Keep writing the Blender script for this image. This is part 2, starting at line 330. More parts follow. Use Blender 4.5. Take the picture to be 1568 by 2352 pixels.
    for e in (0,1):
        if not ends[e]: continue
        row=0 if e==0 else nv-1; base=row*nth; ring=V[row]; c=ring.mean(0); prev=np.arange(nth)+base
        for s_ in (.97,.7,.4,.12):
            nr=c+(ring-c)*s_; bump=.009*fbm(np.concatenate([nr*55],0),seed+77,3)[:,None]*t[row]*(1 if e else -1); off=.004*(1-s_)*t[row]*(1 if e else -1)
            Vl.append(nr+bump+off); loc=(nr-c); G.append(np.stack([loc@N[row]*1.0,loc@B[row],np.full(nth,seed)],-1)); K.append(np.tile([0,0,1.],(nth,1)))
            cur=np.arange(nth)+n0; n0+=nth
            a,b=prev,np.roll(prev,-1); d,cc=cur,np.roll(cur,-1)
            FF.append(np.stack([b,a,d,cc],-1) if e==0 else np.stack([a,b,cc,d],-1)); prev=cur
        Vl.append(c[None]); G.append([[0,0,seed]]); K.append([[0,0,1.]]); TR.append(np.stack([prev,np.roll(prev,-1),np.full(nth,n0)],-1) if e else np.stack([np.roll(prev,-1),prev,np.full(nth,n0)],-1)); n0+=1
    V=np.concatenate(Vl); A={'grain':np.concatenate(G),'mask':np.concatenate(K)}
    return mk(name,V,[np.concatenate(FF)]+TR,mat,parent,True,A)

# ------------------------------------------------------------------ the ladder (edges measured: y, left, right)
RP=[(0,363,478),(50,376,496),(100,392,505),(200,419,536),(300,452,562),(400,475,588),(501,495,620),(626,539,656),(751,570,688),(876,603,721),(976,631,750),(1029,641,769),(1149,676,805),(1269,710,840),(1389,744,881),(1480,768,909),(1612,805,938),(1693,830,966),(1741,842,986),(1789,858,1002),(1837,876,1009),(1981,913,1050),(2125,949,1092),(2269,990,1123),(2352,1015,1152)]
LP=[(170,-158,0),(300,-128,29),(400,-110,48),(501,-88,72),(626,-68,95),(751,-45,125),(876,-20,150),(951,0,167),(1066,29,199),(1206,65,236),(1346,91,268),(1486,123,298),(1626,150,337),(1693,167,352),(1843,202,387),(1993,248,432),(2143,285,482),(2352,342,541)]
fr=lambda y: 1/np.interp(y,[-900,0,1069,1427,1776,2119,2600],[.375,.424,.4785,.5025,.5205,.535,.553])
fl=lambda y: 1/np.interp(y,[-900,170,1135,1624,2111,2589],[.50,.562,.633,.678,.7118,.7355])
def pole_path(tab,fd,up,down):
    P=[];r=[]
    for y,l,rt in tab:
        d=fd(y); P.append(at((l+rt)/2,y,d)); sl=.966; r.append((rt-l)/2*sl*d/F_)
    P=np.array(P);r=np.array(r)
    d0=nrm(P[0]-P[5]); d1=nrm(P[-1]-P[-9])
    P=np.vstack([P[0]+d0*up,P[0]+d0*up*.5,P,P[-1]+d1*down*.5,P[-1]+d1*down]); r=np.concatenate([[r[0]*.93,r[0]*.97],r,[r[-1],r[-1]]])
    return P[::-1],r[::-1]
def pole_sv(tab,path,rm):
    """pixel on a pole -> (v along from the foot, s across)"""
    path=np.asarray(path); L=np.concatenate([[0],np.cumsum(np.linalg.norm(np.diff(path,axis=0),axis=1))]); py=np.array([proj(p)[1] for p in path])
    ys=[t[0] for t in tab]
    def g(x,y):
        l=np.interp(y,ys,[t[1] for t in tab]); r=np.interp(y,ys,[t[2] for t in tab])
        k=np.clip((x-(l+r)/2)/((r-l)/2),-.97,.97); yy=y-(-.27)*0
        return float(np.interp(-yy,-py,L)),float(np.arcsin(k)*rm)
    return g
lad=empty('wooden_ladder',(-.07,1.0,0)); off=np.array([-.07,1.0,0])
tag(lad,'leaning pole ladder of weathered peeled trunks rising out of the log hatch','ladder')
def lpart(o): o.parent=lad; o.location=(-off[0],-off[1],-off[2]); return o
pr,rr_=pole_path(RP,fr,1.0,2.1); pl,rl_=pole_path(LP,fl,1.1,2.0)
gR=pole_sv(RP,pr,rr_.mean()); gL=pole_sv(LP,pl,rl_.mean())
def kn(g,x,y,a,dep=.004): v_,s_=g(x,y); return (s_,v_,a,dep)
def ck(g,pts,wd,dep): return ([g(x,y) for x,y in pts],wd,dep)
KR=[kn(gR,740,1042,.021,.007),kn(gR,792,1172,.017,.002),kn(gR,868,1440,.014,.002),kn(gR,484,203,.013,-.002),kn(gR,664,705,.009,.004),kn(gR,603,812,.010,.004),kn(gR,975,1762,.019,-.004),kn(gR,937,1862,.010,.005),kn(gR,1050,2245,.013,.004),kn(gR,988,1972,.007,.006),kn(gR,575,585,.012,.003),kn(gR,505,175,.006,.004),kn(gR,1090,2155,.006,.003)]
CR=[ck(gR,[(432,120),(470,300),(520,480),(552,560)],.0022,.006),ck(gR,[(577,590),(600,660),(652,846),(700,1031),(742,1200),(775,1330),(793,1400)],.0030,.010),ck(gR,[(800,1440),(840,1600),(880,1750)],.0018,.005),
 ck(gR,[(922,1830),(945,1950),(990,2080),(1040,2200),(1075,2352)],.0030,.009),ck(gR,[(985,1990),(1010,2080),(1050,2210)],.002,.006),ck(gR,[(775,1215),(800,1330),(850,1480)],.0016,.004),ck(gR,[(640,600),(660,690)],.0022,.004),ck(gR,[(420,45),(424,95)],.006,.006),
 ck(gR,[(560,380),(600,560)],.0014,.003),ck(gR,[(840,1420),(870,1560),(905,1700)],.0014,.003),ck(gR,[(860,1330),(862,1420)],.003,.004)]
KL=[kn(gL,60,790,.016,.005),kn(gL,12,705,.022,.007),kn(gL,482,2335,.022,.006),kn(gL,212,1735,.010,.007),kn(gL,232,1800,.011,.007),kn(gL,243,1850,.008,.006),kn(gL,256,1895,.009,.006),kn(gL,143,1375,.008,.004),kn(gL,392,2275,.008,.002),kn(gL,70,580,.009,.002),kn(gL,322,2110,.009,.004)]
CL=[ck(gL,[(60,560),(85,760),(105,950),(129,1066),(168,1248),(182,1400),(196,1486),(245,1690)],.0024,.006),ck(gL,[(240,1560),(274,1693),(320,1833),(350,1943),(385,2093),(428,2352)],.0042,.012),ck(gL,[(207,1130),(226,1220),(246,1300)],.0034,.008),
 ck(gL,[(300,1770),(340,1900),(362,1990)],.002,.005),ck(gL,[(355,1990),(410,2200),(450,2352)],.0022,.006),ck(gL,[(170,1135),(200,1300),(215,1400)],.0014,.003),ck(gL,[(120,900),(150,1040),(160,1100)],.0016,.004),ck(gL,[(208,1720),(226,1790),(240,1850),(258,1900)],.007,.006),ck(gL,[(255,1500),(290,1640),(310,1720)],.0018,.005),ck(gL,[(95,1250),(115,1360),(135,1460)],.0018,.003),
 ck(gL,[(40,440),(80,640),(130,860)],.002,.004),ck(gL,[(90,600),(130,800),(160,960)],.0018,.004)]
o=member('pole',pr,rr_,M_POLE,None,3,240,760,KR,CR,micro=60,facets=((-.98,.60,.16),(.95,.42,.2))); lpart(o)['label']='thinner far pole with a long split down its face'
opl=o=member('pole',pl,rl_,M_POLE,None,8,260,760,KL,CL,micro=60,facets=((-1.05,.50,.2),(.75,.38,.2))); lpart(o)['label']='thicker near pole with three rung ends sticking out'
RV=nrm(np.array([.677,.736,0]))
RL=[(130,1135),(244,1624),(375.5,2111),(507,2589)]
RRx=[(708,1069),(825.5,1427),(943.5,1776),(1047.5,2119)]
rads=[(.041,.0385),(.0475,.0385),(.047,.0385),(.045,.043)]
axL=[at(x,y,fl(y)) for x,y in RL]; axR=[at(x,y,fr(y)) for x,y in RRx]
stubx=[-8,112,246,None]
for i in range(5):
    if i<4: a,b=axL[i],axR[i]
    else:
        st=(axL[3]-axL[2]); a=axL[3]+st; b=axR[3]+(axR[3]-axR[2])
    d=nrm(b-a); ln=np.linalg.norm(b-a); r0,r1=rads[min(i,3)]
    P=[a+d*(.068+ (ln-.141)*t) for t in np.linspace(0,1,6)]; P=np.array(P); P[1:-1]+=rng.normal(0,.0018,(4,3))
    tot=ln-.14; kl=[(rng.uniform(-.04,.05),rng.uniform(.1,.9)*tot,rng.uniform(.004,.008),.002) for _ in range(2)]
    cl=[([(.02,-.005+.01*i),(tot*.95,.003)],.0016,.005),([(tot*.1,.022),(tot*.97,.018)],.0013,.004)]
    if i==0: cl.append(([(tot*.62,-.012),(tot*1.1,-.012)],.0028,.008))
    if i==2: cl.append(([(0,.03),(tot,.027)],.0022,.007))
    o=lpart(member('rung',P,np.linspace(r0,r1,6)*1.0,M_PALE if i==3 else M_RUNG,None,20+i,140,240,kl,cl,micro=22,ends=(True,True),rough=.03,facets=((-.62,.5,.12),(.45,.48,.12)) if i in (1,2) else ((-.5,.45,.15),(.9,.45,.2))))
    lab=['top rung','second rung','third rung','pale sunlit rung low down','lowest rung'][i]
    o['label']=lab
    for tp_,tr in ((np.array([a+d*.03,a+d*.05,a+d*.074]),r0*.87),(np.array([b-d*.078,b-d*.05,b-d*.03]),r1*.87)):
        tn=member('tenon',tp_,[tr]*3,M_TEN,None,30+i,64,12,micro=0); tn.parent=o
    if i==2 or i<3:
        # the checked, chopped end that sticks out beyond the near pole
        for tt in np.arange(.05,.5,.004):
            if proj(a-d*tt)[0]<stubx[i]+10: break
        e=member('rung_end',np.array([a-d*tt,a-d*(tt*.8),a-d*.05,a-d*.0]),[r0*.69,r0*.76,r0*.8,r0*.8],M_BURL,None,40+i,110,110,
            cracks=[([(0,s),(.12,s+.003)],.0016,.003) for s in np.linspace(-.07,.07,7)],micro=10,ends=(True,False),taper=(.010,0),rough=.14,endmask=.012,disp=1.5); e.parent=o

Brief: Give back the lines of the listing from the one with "lab=['top rung','second rung','third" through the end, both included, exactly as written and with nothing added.

Written solution:
    lab=['top rung','second rung','third rung','pale sunlit rung low down','lowest rung'][i]
    o['label']=lab
    for tp_,tr in ((np.array([a+d*.03,a+d*.05,a+d*.074]),r0*.87),(np.array([b-d*.078,b-d*.05,b-d*.03]),r1*.87)):
        tn=member('tenon',tp_,[tr]*3,M_TEN,None,30+i,64,12,micro=0); tn.parent=o
    if i==2 or i<3:
        # the checked, chopped end that sticks out beyond the near pole
        for tt in np.arange(.05,.5,.004):
            if proj(a-d*tt)[0]<stubx[i]+10: break
        e=member('rung_end',np.array([a-d*tt,a-d*(tt*.8),a-d*.05,a-d*.0]),[r0*.69,r0*.76,r0*.8,r0*.8],M_BURL,None,40+i,110,110,
            cracks=[([(0,s),(.12,s+.003)],.0016,.003) for s in np.linspace(-.07,.07,7)],micro=10,ends=(True,False),taper=(.010,0),rough=.14,endmask=.012,disp=1.5); e.parent=o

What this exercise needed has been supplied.